Si le dijeran que un sólo hombre, un diputado tejano del que seguramente no ha oído hablar antes, es el principal artífice del derrumbe del imperio soviético, pensaría que es mentira. Si le insistieran que es verídico, dirá que es cuestión de magia. Pero luego de ver Juego de Poder, y conocer los arreglos y movidas que el congresista Charlie Wilson efectuó para llevarle armas a los mujadines en Afganistán y así desangrar financieramente a los soviéticos un helicóptero a la vez, verá que el asunto dista mucho de la magia, y se parece más al otro lado de Las Vegas: viejas y apuestas.
Juegos de Poder, del veterano y muy inteligente Mike Nichols, es un divertidísimo recuento del momento estelar en la carrera de Wilson, cuando su labor clandestina consiguiendo fondos y su brillante trabajo de enlace entre socialités tejanas, la CIA, el Mossad, y el gobierno golpista Pakistaní, logró unir a este grupo dispar y hasta de intereses antagónicos, en un único y poderoso objetivo común: sacar a Moscú de Afganistán. La estrategia resultó muy bien, mejor de lo que podían haber soñado. Pero cuando la derrota militar de los rusos llevó al colapso completo de la Unión Soviética, Charlie Wilson era una figura de muy poca monta para otorgarle semejante crédito, y la medalla se la pusieron Reagan y Rambo.

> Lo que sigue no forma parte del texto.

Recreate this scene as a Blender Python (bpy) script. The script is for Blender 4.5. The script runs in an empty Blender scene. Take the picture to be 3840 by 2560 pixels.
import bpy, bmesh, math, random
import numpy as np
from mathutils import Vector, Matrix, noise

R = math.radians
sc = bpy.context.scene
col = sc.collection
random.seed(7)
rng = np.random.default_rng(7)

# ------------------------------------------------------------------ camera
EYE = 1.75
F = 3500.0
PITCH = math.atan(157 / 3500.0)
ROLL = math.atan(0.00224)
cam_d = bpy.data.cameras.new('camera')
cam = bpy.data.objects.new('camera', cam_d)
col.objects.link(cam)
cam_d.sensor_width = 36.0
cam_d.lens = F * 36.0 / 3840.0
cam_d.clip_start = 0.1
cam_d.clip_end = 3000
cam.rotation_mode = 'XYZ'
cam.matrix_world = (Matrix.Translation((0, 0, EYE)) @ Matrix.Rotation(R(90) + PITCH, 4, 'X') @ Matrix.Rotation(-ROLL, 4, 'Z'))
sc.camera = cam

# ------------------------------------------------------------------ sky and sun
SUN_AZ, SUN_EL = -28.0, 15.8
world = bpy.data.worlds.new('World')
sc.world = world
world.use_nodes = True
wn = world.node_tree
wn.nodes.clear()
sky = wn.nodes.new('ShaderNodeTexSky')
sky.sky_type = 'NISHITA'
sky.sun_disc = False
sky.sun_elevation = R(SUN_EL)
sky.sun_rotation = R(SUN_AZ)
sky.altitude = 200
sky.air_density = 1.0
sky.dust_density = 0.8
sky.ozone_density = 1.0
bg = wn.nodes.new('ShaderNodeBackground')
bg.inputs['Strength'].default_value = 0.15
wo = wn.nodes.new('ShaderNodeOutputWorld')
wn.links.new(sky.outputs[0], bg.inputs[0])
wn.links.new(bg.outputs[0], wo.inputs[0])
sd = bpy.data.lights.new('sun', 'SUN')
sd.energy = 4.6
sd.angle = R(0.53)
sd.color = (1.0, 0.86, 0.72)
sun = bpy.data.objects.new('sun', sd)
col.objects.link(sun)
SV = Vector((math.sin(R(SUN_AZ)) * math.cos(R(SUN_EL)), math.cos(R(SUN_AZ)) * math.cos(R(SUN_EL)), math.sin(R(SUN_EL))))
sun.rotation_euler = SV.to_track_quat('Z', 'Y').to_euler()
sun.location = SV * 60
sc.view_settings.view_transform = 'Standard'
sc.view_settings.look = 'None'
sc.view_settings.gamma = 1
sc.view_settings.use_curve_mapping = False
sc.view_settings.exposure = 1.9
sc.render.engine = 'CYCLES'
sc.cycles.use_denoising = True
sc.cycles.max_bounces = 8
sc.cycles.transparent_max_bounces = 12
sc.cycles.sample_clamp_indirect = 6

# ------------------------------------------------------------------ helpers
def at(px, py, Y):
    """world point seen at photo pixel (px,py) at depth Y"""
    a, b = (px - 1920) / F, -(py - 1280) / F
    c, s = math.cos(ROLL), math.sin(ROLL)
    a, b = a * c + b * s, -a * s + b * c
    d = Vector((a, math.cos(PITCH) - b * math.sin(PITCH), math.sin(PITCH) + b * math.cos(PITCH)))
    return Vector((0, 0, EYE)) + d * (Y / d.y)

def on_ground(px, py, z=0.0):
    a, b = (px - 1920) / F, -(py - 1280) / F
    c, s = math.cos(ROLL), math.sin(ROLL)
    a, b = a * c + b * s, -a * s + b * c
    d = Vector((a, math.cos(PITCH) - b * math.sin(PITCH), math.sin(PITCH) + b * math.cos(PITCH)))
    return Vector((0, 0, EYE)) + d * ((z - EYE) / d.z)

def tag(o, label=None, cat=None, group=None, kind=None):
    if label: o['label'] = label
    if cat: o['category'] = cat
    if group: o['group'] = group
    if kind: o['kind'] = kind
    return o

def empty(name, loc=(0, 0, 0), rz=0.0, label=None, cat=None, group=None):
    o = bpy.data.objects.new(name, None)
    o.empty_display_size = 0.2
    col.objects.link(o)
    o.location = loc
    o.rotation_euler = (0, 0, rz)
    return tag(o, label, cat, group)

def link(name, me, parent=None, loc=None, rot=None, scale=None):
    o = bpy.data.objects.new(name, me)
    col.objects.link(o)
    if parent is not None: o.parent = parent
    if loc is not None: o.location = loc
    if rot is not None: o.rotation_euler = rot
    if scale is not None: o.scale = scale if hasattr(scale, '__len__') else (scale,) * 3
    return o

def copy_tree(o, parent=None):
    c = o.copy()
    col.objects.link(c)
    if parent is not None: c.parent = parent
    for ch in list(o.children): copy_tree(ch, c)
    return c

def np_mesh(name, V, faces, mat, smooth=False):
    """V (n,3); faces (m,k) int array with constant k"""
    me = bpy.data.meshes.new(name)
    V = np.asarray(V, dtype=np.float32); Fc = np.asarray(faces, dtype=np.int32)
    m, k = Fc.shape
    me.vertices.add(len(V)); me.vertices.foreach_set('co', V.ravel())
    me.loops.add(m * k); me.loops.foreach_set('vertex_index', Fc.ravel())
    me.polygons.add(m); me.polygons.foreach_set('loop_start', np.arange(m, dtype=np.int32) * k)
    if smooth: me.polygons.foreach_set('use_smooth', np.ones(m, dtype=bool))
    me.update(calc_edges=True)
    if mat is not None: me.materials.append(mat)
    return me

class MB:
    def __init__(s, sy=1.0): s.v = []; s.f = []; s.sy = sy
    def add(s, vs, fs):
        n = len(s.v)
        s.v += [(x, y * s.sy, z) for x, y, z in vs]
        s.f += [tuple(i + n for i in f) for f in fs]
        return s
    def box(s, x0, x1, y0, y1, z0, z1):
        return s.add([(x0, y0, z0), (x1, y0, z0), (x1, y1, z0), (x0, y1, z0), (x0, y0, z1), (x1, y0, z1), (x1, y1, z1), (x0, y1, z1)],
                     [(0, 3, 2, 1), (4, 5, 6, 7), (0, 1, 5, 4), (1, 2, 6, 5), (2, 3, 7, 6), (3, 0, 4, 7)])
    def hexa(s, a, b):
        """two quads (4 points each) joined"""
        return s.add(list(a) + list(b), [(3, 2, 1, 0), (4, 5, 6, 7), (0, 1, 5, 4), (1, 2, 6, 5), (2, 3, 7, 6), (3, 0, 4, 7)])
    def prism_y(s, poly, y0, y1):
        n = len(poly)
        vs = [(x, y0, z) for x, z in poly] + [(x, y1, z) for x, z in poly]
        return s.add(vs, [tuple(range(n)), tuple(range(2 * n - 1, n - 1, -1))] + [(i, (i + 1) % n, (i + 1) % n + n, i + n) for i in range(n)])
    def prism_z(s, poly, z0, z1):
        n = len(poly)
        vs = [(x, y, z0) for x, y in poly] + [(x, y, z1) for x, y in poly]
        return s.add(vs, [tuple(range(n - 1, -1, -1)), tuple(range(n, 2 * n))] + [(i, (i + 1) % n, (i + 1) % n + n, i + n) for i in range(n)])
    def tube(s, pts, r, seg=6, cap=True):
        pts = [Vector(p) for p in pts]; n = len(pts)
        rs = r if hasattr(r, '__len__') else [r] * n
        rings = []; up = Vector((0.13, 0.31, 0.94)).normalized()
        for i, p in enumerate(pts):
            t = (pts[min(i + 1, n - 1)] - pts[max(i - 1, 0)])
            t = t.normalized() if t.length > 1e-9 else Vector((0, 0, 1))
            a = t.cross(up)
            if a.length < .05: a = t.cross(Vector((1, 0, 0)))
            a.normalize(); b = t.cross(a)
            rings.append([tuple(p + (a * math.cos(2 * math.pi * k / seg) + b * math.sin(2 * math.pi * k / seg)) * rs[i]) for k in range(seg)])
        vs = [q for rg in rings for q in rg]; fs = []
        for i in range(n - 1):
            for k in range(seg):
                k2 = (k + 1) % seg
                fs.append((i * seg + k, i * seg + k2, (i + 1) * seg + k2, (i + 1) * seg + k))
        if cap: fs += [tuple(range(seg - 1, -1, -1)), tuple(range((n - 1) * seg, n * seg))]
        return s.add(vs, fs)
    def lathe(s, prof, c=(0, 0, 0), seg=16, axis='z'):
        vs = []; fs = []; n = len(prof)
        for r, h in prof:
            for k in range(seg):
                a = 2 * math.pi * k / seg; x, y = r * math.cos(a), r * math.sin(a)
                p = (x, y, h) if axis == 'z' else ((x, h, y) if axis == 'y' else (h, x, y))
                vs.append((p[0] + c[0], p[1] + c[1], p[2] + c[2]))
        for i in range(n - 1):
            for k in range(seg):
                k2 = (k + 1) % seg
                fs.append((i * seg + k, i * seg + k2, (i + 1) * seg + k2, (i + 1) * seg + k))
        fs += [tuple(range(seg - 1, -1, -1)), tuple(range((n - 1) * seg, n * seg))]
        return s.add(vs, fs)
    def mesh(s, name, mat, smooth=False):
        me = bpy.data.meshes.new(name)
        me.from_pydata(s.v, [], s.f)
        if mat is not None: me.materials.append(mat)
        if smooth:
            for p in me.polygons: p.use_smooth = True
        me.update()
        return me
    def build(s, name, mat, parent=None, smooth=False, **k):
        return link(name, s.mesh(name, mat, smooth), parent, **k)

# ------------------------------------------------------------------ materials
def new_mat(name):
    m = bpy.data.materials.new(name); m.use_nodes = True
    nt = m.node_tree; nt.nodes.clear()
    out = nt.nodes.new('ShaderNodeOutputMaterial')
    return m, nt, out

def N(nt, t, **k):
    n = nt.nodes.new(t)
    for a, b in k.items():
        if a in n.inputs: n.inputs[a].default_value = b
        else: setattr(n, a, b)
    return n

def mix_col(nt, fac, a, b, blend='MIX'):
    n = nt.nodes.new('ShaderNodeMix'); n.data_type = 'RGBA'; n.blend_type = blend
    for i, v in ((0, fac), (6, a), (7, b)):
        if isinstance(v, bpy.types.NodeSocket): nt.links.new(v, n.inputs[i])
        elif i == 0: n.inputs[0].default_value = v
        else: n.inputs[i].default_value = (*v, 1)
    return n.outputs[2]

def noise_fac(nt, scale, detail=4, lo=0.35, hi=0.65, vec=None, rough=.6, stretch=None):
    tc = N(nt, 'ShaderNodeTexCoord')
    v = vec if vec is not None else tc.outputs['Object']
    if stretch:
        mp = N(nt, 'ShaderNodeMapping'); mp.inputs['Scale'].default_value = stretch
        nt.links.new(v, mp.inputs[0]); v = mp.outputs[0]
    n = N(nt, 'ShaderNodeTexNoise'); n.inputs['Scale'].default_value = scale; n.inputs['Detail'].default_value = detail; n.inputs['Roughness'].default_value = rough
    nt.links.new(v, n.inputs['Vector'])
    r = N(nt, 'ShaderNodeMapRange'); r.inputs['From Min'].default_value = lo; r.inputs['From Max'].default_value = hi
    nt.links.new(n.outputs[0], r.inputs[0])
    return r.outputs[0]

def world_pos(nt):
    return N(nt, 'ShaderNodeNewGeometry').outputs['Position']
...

Es delicioso cuando una cinta logra, como esta, descorrer la cortina y mostrarnos el mecanismo. Al grosero pragmatismo de Wilson habrá que reconocerle una notable habilidad negociadora, que es completamente desconocida para los Calderones y Mouriños o los Ortegas y Encinas (no así para los Beltrones y Gordillos). La cinta funciona mejor cuando mantiene tono de farsa, aunque recurre ocasionalmente al melodrama, para justificar la cínica actuación de Wilson en un idealismo subyacente. La convicción de luchar por el lado de los buenos en la guerra fría, y la indignación por los terribles atropellos soviéticos sobre la población civil afgana, en algo legitiman las muy sucias, pero necesarias, maniobras de Wilson. En eso difieren los arreglos de la administración actual de Washington, que a la suciedad de las maniobras, añaden la suciedad de las intenciones.